## begin DATA TO USE
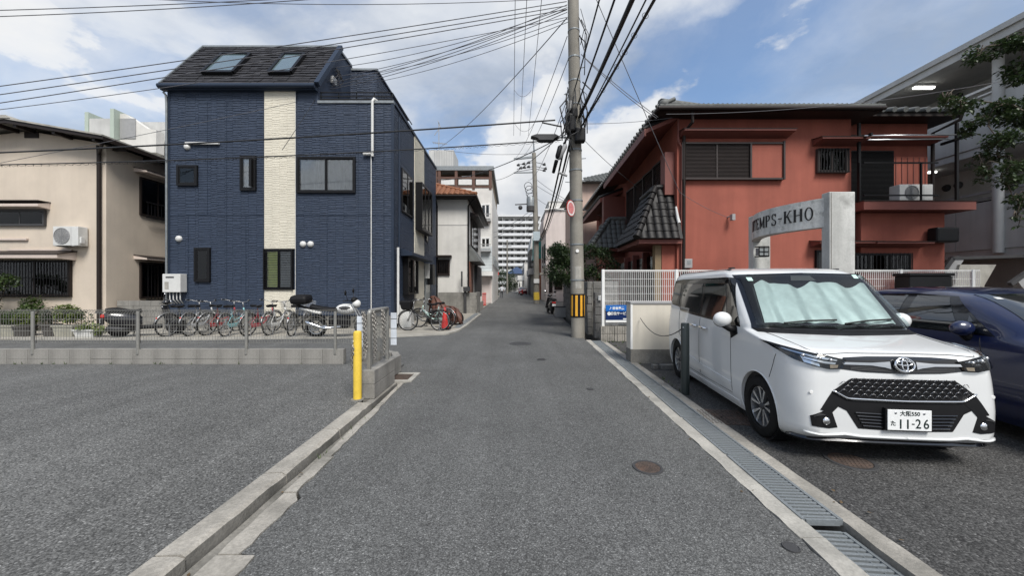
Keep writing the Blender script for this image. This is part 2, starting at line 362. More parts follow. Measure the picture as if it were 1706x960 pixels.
b=MB(); b.prism(road_poly,'z',-.30,0); struct(b.build('road',M['road']))
# lot on the left
lotL=[(-40,-5)]+rough_line([(-1.93,-5),(-1.93,4.75)],.06,.008)+[(-2.05,4.95),(-2.05,7.0),(-40,7.0)]
b=MB(); b.prism(lotL,'z',-.30,.035); struct(b.build('parking_lot',M['lot']))
# lot on the right
lotR=rough_line([(xr(-5)+.575,-5),(xr(7)+.575,7)],.08,.018)+[(xr(10.4)+.565,10.4),(30,10.4),(30,-5)]
b=MB(); b.prism(lotR,'z',-.30,-.01); struct(b.build('parking_lot',M['lot2']))
b=MB(); b.prism([(xr(10.4)+.6,10.405),(2.7,60),(60,60),(60,10.405)],'z',-.30,-.02); struct(b.build('ground',M['conc_d']))
b=MB(); b.prism([(-60,10.43),(-9,10.43),(-3.9,10.87),(-2.06,11.56),(-1.84,12.41),(-1.77,14),(-1.73,20),(-2.01,21.6),(-2.01,60),(-60,60)],'z',-.30,.03); struct(b.build('pavement',M['pad']))
# thin pale kerb line between forecourt and lane
kl=[(-14,10.43),(-9,10.43),(-3.9,10.87),(-2.06,11.56),(-1.84,12.41),(-1.77,14),(-1.73,20)]
kroot=thing('kerb','pale concrete kerb edging the forecourt of the blue house','kerb',(-4,10.9,0))
for i in range(len(kl)-1):
    a=Vector((*kl[i],.022));c=Vector((*kl[i+1],.022)); n=max(1,round((c-a).length/.9))
    for j in range(n):
        p=a.lerp(c,j/n);q=a.lerp(c,(j+1)/n);g=(q-p).normalized()*.005
        MB().bar(p+g,q-g,.13,.05).build('kerb_stone',M['conc_l'],kroot)
# covered channel along that kerb by the white house
b=MB(); b.bar((-1.95,13.2,.045),(-1.90,20.2,.045),.22,.03); tag(b.build('drain_cover',M['galv']),'long grey steel drain cover beside the orange cone and brown tarp','drain cover')

# ---- left kerb, gutter
kr=thing('kerb','worn pale concrete kerb bordering the left parking lot','kerb',(-1.85,0,0))
ks=[-1.6,-.7,.2,1.1,2.0,2.89,3.8,4.66]
for i in range(len(ks)-1):
    y0,y1=ks[i]+.006,ks[i+1]-.006; m=MB(); n=9
    # rounded, chipped arris along the road side
    prof=lambda t:[(-1.938,-.30),(-1.938,.040),(-1.80+r2.uniform(-.008,.008),.044+r2.uniform(-.003,.003)),(-1.768+r2.uniform(-.006,.004),.030+r2.uniform(-.008,.004)),(-1.748,-.30)]
    rows=[[(x,y0+(y1-y0)*k/n,z) for (x,z) in prof(k)] for k in range(n+1)]
    vs=[p for r_ in rows for p in r_]; w=5
    fs=[(k*w+j,k*w+(j+1)%w,(k+1)*w+(j+1)%w,(k+1)*w+j) for k in range(n) for j in range(w)]+[tuple(range(w))[::-1],tuple(n*w+j for j in range(w))]
    
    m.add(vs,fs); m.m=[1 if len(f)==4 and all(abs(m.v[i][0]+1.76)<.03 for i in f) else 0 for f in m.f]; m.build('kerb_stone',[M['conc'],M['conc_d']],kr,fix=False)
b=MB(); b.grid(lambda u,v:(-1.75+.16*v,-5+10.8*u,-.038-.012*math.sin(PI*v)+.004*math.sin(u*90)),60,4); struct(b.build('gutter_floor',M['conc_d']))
lip=[(-1.645,-5),(-1.645,2.1),(-1.66,3.2),(-1.70,4.6),(-1.735,5.78)]
lp=thing('gutter_edge','chipped concrete strip between the left gutter and the road','kerb',(-1.55,0,0))
cuts=[-2.0,-.4,.9,1.62,2.06,2.68,3.25,4.0,4.75,5.75]
def lipx(y):
    for a,c in zip(lip[:-1],lip[1:]):
        if a[1]<=y<=c[1]: return a[0]+(c[0]-a[0])*(y-a[1])/(c[1]-a[1])
    return lip[0][0] if y<0 else lip[-1][0]
def roadx(y):
    best=min(lip_edge,key=lambda p:abs(p[1]-y)); return best[0]
for a,c in zip(cuts[:-1],cuts[1:]):
    n=max(3,int((c-a)/.08)); left=[];right=[]
    for k in range(n+1):
        y=a+.006+(c-a-.012)*k/n; left.append((lipx(y)+r2.uniform(-.004,.004),y)); right.append((roadx(y)-.004+r2.uniform(-.004,.002),y))
    MB().prism(left+right[::-1],'z',-.30,.004+r2.uniform(0,.006)).build('concrete_piece',M['conc'],lp)
# drain inlet near the end of the block wall
di=thing('drain_inlet','rusty drain grate in pale concrete frame beside the block wall end','drain',(-1.8,6.05,0))
b=MB(); b.box(-2.05,-1.58,5.80,5.88,-.28,.02).box(-2.05,-1.58,6.30,6.38,-.28,.02).box(-2.05,-1.97,5.88,6.30,-.28,.02).box(-1.66,-1.58,5.88,6.30,-.28,.02); b.build('frame',M['conc_l'],di)
for i in range(9):
    y=5.90+i*.045; MB().box(-1.97,-1.66,y,y+.022,-.02,.012).build('bar',M['rust'],di)

# ---- right: concrete strips, drain, grates
dv=Vector((.044,1,0)).normalized()
def ro(o,d): return xr(d)+o
for (nm,o0,o1,zt,lab) in (('drain_kerb',.045,.190,.004,'pale concrete strip between the road and the steel drain covers'),('drain_kerb',.438,.575,.0,'rough concrete strip between the drain covers and the right parking lot')):
    t=thing(nm,lab,'kerb',(1.8+o0,0,0)); y=-2.0
    while y<10.4:
        L_=r2.choice([.6,.6,1.2,2.4]); y1=min(10.4,y+L_); n=max(2,int((y1-y)/.1)); a=[];c=[]
        for k in range(n+1):
            yy=y+.003+(y1-y-.006)*k/n
            a.append((ro(o0,yy)+(.004 if o0<.1 else 0)+r2.uniform(-.009,.009),yy)); c.append((ro(o1,yy)+r2.uniform(-.005,.005),yy))
        MB().prism(a+c[::-1],'z',-.30,zt+r2.uniform(-.002,.002)).build('concrete_piece',M['conc_l' if o0<.1 else 'conc'],t); y=y1
b=MB(); b.prism([(ro(.18,-5),-5),(ro(.45,-5),-5),(ro(.45,10.6),10.6),(ro(.18,10.6),10.6)],'z',-.30,-.262); struct(b.build('drain_floor',M['dirt']))
def grate(y0,y1,o=.196,w=.232,label='',zz=.0,rz=0,tilt=0,nb=None,plate=False):
    g=thing('drain_grate' if not plate else 'drain_cover',label,'drain grate',(ro(o+w/2,(y0+y1)/2),(y0+y1)/2,zz))
    L_=y1-y0-.012; h=L_/2
    M4=Matrix.Translation(g.location)@Euler((0,tilt,rz-math.atan(.044))).to_matrix().to_4x4()
    def bl(mb,nm): 
        o_=mb.build(nm,M['galv'],None); o_.parent=g; return o_
    for sx in (-1,1):
        bl(MB().box(sx*w/2-.012,sx*w/2+.012,-h,h,-.035,.004),'side_rail')
    for sy in (-1,1):
        bl(MB().box(-w/2+.012,w/2-.012,sy*h-.008,sy*h+.008,-.035,.002),'end_rail')
    if plate:
        nr=max(6,int(L_/.028)); m=MB()
        m.box(-w/2+.012,w/2-.012,-h+.008,h-.008,-.02,-.008)
        for i in range(nr):
            y=-h+.014+(L_-.03)*i/nr; m.box(-w/2+.02,w/2-.02,y,y+.011,-.008,-.002)
        bl(m,'ribbed_plate')
    else:
        nb=int(L_/.040); proto=None
        for i in range(nb):
            y=-h+.012+(L_-.024)*(i+.5)/nb
            if proto is None: proto=bl(MB().prism([(-w/2+.012,-.0105),(-w/2+.012,.0105),(w/2-.012,.0105),(w/2-.012,-.0105)],'z',-.03,0),'bar')
            c=proto if i==0 else bpy.data.objects.new('bar',proto.data)
            if i: col.objects.link(c); c.parent=g
            c.location=(0,y,0)
        for xx in (-.05,.05): bl(MB().box(xx-.003,xx+.003,-h+.01,h-.01,-.034,-.006),'tie_bar')
    g.matrix_basis=M4
    return g
grate(.35,1.30,label='steel drain grate nearest the viewer, at the bottom edge of the view',zz=-.05,o=.21)
grate(1.33,2.32,label='skewed steel grate sunk into the drain, next to a dark open gap',zz=-.035,rz=R(2.2),tilt=R(3),o=.192)
grate(2.36,3.27,label='steel bar grate just beyond the sunken one, along the right drain',zz=.008)
grate(3.29,4.20,label='finely barred steel grate level with the van front wheel',zz=.006,nb=40)
grate(4.22,5.55,label='ribbed steel cover plate beside the dark bollard, nearest of the plates',plate=True,zz=.010,rz=R(-.6))
grate(5.57,7.1,label='ribbed steel cover plate in front of the cream wall end',plate=True,zz=.012,o=.198)
grate(7.12,8.7,label='ribbed steel cover plate beside the low ribbed wall, middle of three far plates',plate=True,zz=.010)
grate(8.72,10.2,label='farthest ribbed steel cover plate, near the foot of the utility pole',plate=True,zz=.010)

# ---- covers in the asphalt
def cover(x,y,r,label,m,z=.0,knobs=True):
    t=thing('manhole_cover',label,'manhole cover',(x,y,z))
    MB().lathe([(0,.0005),(r*.80,.0005)],(x,y,z+.006),28).build('lid',m,t)
    MB().lathe([(r*.82,.007),(r*.85,.009),(r*.98,.009),(r,.002)],(x,y,z),28).build('rim',M['dgrey'],t)
    if knobs:
        k=MB()
        for i in range(-4,5):
            for j in range(-4,5):
                u=(i+.5*(j%2))*r*.19; v=j*r*.17
                if u*u+v*v<(r*.72)**2: k.box(x+u-r*.055,x+u+r*.055,y+v-r*.04,y+v+r*.04,z+.0065,z+.010)
        k.build('raised_pattern',m,t,kind='stuff')
    return t
cover(X(1079,3.06),3.06,.122,'small round rusty cover in the road right of centre',M['rust'])
cover(X(867,9.72),9.72,.29,'large round manhole cover in the middle of the road',M['dgrey'])
cover(X(902,7.6),7.6,.10,'tiny round valve cover just nearer than the large manhole',M['dgrey'])
cover(X(983,5.40),5.40,.05,'smallest valve cap in the road left of the steel drain plates',M['dgrey'],knobs=False)
cover(X(1318,2.12),2.12,.045,'small dark metal cap in the road near the bottom right strip',M['dgrey'],knobs=False)
cover(X(1416,3.2),3.2,.185,'round brown cover in the lot in front of the white van',M['rust'],z=-.01)
t=thing('access_cover','square rusty access cover on the ground beside the van front wheel','access cover',(X(1210,4.28),4.28,-.01))
b=MB(); b.box(-.26,.26,-.25,.25,0,.006); o=b.build('lid',M['rust'],None); o.parent=t
b=MB()
for i in range(11):
    for j in range(11):
        if (i+j)%2: b.box(-.245+i*.045,-.215+i*.045,-.235+j*.043,-.225+j*.043,.006,.011)
        else: b.box(-.235+i*.045,-.225+i*.045,-.245+j*.043,-.215+j*.043,.006,.011)
o=b.build('raised_pattern',M['rust'],None); o.parent=t; o['kind']='stuff'
t.matrix_basis=Matrix.Translation((X(1208,4.28),4.28,-.01))@Matrix.Rotation(R(-6),4,'Z')

# ================================================================= left block wall and mesh fence
wl=thing('block_wall','low grey concrete block wall under the mesh fence of the left lot','wall',(-6,7.08,0))
bp=MB().box(-.197,.197,-.06,.06,0,.184).build('block',M['block'],wl,bevel=.005)
bp2=MB().box(-.197,.197,-.06,.06,0,.094).build('block',M['block'],wl,bevel=.005)
first=[True,True]
def blk(kind,c,rz):
    src=(bp,bp2)[kind]; mw=Matrix.Translation(c)@Matrix.Rotation(rz,4,'Z')
    if first[kind]: first[kind]=False; src.matrix_basis=mw
    else: share(src,'block',wl,mw)
path=[]
x=-15.0
while x<-3.15: path.append(((x,7.08),0)); x+=.40
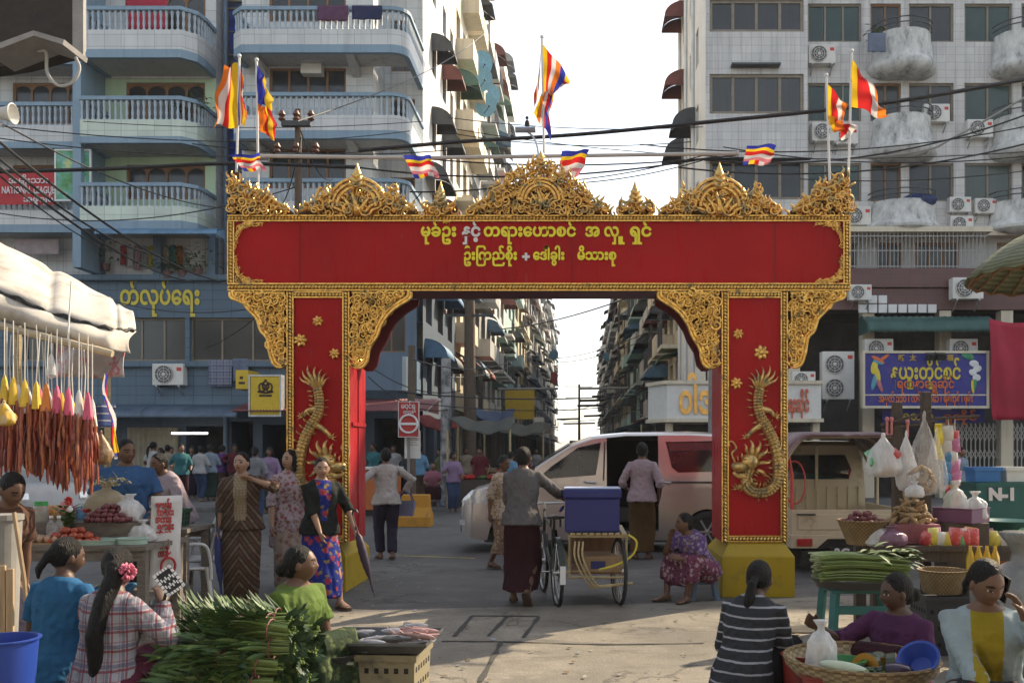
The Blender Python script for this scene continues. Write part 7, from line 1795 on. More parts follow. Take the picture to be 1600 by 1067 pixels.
## end DATA TO USE
EXERCISE INSTRUCTIONS: From the first line above down to the line with "brown tarp','drain cover')", reproduce every line and no others, omitting pictures.

FINAL RESULT:
Keep writing the Blender script for this image. This is part 2, starting at line 362. More parts follow. Measure the picture as if it were 1706x960 pixels.
b=MB(); b.prism(road_poly,'z',-.30,0); struct(b.build('road',M['road']))
# lot on the left
lotL=[(-40,-5)]+rough_line([(-1.93,-5),(-1.93,4.75)],.06,.008)+[(-2.05,4.95),(-2.05,7.0),(-40,7.0)]
b=MB(); b.prism(lotL,'z',-.30,.035); struct(b.build('parking_lot',M['lot']))
# lot on the right
lotR=rough_line([(xr(-5)+.575,-5),(xr(7)+.575,7)],.08,.018)+[(xr(10.4)+.565,10.4),(30,10.4),(30,-5)]
b=MB(); b.prism(lotR,'z',-.30,-.01); struct(b.build('parking_lot',M['lot2']))
b=MB(); b.prism([(xr(10.4)+.6,10.405),(2.7,60),(60,60),(60,10.405)],'z',-.30,-.02); struct(b.build('ground',M['conc_d']))
b=MB(); b.prism([(-60,10.43),(-9,10.43),(-3.9,10.87),(-2.06,11.56),(-1.84,12.41),(-1.77,14),(-1.73,20),(-2.01,21.6),(-2.01,60),(-60,60)],'z',-.30,.03); struct(b.build('pavement',M['pad']))
# thin pale kerb line between forecourt and lane
kl=[(-14,10.43),(-9,10.43),(-3.9,10.87),(-2.06,11.56),(-1.84,12.41),(-1.77,14),(-1.73,20)]
kroot=thing('kerb','pale concrete kerb edging the forecourt of the blue house','kerb',(-4,10.9,0))
for i in range(len(kl)-1):
    a=Vector((*kl[i],.022));c=Vector((*kl[i+1],.022)); n=max(1,round((c-a).length/.9))
    for j in range(n):
        p=a.lerp(c,j/n);q=a.lerp(c,(j+1)/n);g=(q-p).normalized()*.005
        MB().bar(p+g,q-g,.13,.05).build('kerb_stone',M['conc_l'],kroot)
# covered channel along that kerb by the white house
b=MB(); b.bar((-1.95,13.2,.045),(-1.90,20.2,.045),.22,.03); tag(b.build('drain_cover',M['galv']),'long grey steel drain cover beside the orange cone and brown tarp','drain cover')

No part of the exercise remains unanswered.